Abstract:
The need for high-rise buildings has increased in recent years as the population has grown. Hence,
high-strength concrete has grown more popular than standard-strength concrete. However, the
fundamental problem with high-strength concrete (HSC) is that it undergoes numerous undesired
chemical changes and thermal fracture on exposure to high temperatures. This quickly jeopardizes
the use of high-strength concrete in structural applications. As a result of these challenges, it is
necessary to build more thermally stable structures. So, in order to compensate this issue carbon
nanotubes (CNT) are induced in this research.

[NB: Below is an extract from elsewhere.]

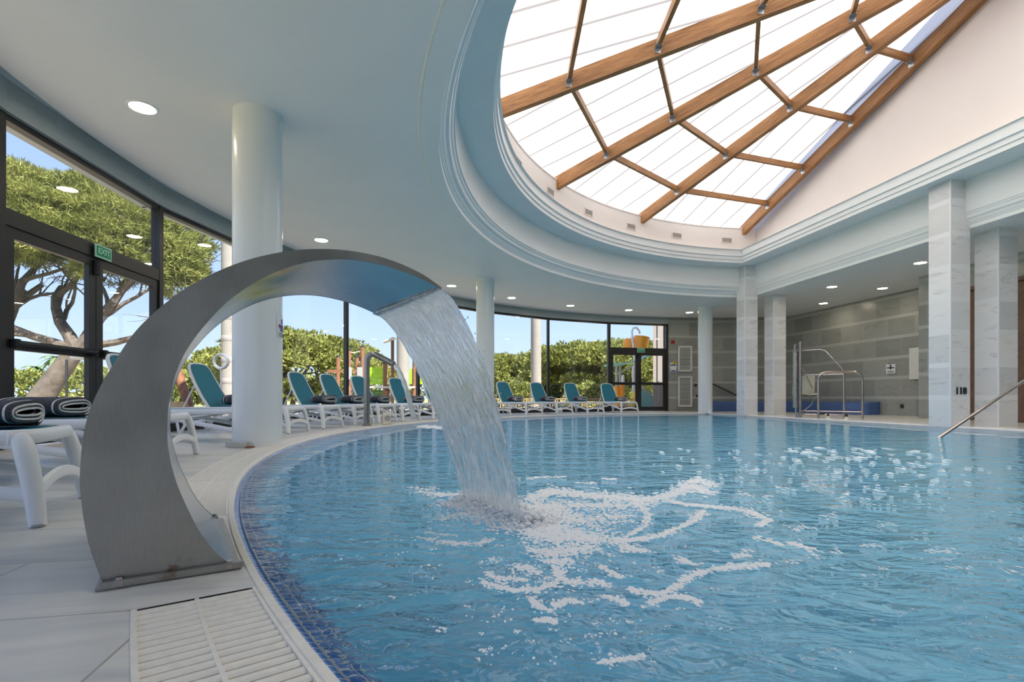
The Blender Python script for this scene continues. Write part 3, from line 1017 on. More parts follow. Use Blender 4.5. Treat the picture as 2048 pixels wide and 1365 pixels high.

The mechanical properties such as compressive
strength, flexural strength stress-strain response, elastic modulus, Compressive toughness, mass
loss, as well as detoriation caused by the exposure of elevated temperatures were studied. The
analyzed formulation was heated up to 200, 400 ,600 and 800 oC at a heating rate of 5 oC /mint
and then tested for residual conditions. Carbon nanotubes (CNTs) modified concrete showed a
higher compressive strength, elastic modulus, flexural strength, and compressive toughness as
compared to the control specimens. According to the visual inspection modified specimens
showed less cracking at higher temperatures. Moreover, the effect of plastering high strength
concrete with CNTs showed better strength retention on exposure to fire. Conclusively, utilization
of CNTs in high strength concrete is efficient as fire resistance concrete.